Il est possible que le soufflé retombe aussi vite qu’il est monté. Un analyste facétieux a toutefois brodé, on n’ose dire broda, un scénario dans lequel l’inénarrable Donald réitère ses intentions. Les Palestiniens considèrent du coup que leur principal ennemi devient les Etats-Unis et un ennemi auquel ils finissent par imposer leur volonté puisque, à partir du moment où aucun Marine n’est censé être envoyé sur zone, ils ne peuvent qu’avoir le dernier mot. Cette victoire contre l’oncle Sam les enracine davantage encore à Gaza. Plus simple et plus flatteur de défaire ces balourds, qui forment la première puissance mondiale, que ces teigneux de Juifs dans leur petit pays ridicule.

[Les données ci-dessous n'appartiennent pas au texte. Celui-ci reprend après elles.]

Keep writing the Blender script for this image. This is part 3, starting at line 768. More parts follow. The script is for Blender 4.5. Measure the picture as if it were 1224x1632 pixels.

Contre eux, le coût des raclées est toujours trop élevé. Sur X, ex Twitter, les gazouillis des Gazaouis sont presque unanimes : l’immense bonheur éprouvé lors des massacres du 7 octobre ne valait pas la souffrance qui a suivi. Reprenons le film. Les Etats-Unis exigent une concession palestinienne pour accepter leur défaite : la neutralisation politique du Hamas. En échec et sans horizon, l’organisation terroriste trouve une porte de sortie honorable en consentant à céder la place. La paix survient. L’oncle Simon conseillait d’être optimiste : c’est gratvi.